Directions for this task — Write the material out again exactly as it stands.

Information supplied —
-- begin --

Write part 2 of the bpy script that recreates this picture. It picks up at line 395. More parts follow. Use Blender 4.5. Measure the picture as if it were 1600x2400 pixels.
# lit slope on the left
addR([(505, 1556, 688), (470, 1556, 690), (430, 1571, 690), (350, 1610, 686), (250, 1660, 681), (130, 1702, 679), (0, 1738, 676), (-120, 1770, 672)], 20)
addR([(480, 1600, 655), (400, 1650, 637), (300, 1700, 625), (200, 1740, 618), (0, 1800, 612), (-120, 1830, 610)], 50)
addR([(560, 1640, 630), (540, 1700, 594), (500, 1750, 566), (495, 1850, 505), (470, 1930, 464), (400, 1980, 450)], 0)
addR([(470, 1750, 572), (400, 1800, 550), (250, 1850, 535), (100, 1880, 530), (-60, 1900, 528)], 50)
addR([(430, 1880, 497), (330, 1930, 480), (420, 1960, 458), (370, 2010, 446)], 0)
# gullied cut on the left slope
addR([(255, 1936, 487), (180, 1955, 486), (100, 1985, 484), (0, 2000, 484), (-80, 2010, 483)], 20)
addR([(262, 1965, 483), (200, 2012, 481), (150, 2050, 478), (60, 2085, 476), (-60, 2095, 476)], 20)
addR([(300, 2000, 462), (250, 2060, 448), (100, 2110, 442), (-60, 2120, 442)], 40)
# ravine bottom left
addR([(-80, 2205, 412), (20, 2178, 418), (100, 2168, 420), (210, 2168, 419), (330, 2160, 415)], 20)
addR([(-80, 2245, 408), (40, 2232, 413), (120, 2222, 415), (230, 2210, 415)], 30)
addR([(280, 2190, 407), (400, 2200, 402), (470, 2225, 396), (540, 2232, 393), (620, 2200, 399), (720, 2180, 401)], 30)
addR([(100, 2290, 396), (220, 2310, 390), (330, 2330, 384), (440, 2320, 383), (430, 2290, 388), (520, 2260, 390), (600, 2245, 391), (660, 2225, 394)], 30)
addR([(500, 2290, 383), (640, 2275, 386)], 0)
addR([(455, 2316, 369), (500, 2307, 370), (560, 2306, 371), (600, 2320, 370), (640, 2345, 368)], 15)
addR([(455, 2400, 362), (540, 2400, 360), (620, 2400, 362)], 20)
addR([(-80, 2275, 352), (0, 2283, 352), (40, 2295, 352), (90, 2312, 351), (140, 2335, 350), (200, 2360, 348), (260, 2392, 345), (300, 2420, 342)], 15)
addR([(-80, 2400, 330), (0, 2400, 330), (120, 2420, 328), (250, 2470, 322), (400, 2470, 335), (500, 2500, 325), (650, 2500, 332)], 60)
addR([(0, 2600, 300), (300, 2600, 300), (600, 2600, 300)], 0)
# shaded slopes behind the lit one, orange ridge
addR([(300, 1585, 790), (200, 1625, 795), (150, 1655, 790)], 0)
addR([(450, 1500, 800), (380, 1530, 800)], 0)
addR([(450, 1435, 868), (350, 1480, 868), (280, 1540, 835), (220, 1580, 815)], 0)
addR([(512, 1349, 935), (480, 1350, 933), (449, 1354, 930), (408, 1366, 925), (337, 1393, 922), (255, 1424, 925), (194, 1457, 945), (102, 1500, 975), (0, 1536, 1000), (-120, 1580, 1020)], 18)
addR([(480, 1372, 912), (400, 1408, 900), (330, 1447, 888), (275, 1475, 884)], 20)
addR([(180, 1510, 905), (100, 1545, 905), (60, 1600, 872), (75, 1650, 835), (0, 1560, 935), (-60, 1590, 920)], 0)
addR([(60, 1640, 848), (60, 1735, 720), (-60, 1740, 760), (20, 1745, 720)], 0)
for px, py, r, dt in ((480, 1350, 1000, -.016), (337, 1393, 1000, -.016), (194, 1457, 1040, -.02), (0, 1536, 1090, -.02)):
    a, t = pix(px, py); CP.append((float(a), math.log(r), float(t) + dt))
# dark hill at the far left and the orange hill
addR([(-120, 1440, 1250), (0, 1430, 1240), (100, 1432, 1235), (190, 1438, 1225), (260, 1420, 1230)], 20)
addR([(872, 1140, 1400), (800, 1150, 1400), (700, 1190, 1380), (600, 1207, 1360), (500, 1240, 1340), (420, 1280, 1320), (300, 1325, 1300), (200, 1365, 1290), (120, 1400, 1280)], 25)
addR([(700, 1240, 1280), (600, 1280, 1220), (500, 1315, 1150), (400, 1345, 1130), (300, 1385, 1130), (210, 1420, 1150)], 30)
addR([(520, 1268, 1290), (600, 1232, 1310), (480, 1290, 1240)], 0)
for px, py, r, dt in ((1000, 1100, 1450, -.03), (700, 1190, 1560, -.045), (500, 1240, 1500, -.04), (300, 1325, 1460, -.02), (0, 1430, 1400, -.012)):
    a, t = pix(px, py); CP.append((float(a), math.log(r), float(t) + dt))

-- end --

Finished exercise —
Write part 2 of the bpy script that recreates this picture. It picks up at line 395. More parts follow. Use Blender 4.5. Measure the picture as if it were 1600x2400 pixels.
# lit slope on the left
addR([(505, 1556, 688), (470, 1556, 690), (430, 1571, 690), (350, 1610, 686), (250, 1660, 681), (130, 1702, 679), (0, 1738, 676), (-120, 1770, 672)], 20)
addR([(480, 1600, 655), (400, 1650, 637), (300, 1700, 625), (200, 1740, 618), (0, 1800, 612), (-120, 1830, 610)], 50)
addR([(560, 1640, 630), (540, 1700, 594), (500, 1750, 566), (495, 1850, 505), (470, 1930, 464), (400, 1980, 450)], 0)
addR([(470, 1750, 572), (400, 1800, 550), (250, 1850, 535), (100, 1880, 530), (-60, 1900, 528)], 50)
addR([(430, 1880, 497), (330, 1930, 480), (420, 1960, 458), (370, 2010, 446)], 0)
# gullied cut on the left slope
addR([(255, 1936, 487), (180, 1955, 486), (100, 1985, 484), (0, 2000, 484), (-80, 2010, 483)], 20)
addR([(262, 1965, 483), (200, 2012, 481), (150, 2050, 478), (60, 2085, 476), (-60, 2095, 476)], 20)
addR([(300, 2000, 462), (250, 2060, 448), (100, 2110, 442), (-60, 2120, 442)], 40)
# ravine bottom left
addR([(-80, 2205, 412), (20, 2178, 418), (100, 2168, 420), (210, 2168, 419), (330, 2160, 415)], 20)
addR([(-80, 2245, 408), (40, 2232, 413), (120, 2222, 415), (230, 2210, 415)], 30)
addR([(280, 2190, 407), (400, 2200, 402), (470, 2225, 396), (540, 2232, 393), (620, 2200, 399), (720, 2180, 401)], 30)
addR([(100, 2290, 396), (220, 2310, 390), (330, 2330, 384), (440, 2320, 383), (430, 2290, 388), (520, 2260, 390), (600, 2245, 391), (660, 2225, 394)], 30)
addR([(500, 2290, 383), (640, 2275, 386)], 0)
addR([(455, 2316, 369), (500, 2307, 370), (560, 2306, 371), (600, 2320, 370), (640, 2345, 368)], 15)
addR([(455, 2400, 362), (540, 2400, 360), (620, 2400, 362)], 20)
addR([(-80, 2275, 352), (0, 2283, 352), (40, 2295, 352), (90, 2312, 351), (140, 2335, 350), (200, 2360, 348), (260, 2392, 345), (300, 2420, 342)], 15)
addR([(-80, 2400, 330), (0, 2400, 330), (120, 2420, 328), (250, 2470, 322), (400, 2470, 335), (500, 2500, 325), (650, 2500, 332)], 60)
addR([(0, 2600, 300), (300, 2600, 300), (600, 2600, 300)], 0)
# shaded slopes behind the lit one, orange ridge
addR([(300, 1585, 790), (200, 1625, 795), (150, 1655, 790)], 0)
addR([(450, 1500, 800), (380, 1530, 800)], 0)
addR([(450, 1435, 868), (350, 1480, 868), (280, 1540, 835), (220, 1580, 815)], 0)
addR([(512, 1349, 935), (480, 1350, 933), (449, 1354, 930), (408, 1366, 925), (337, 1393, 922), (255, 1424, 925), (194, 1457, 945), (102, 1500, 975), (0, 1536, 1000), (-120, 1580, 1020)], 18)
addR([(480, 1372, 912), (400, 1408, 900), (330, 1447, 888), (275, 1475, 884)], 20)
addR([(180, 1510, 905), (100, 1545, 905), (60, 1600, 872), (75, 1650, 835), (0, 1560, 935), (-60, 1590, 920)], 0)
addR([(60, 1640, 848), (60, 1735, 720), (-60, 1740, 760), (20, 1745, 720)], 0)
for px, py, r, dt in ((480, 1350, 1000, -.016), (337, 1393, 1000, -.016), (194, 1457, 1040, -.02), (0, 1536, 1090, -.02)):
    a, t = pix(px, py); CP.append((float(a), math.log(r), float(t) + dt))
# dark hill at the far left and the orange hill
addR([(-120, 1440, 1250), (0, 1430, 1240), (100, 1432, 1235), (190, 1438, 1225), (260, 1420, 1230)], 20)
addR([(872, 1140, 1400), (800, 1150, 1400), (700, 1190, 1380), (600, 1207, 1360), (500, 1240, 1340), (420, 1280, 1320), (300, 1325, 1300), (200, 1365, 1290), (120, 1400, 1280)], 25)
addR([(700, 1240, 1280), (600, 1280, 1220), (500, 1315, 1150), (400, 1345, 1130), (300, 1385, 1130), (210, 1420, 1150)], 30)
addR([(520, 1268, 1290), (600, 1232, 1310), (480, 1290, 1240)], 0)
for px, py, r, dt in ((1000, 1100, 1450, -.03), (700, 1190, 1560, -.045), (500, 1240, 1500, -.04), (300, 1325, 1460, -.02), (0, 1430, 1400, -.012)):
    a, t = pix(px, py); CP.append((float(a), math.log(r), float(t) + dt))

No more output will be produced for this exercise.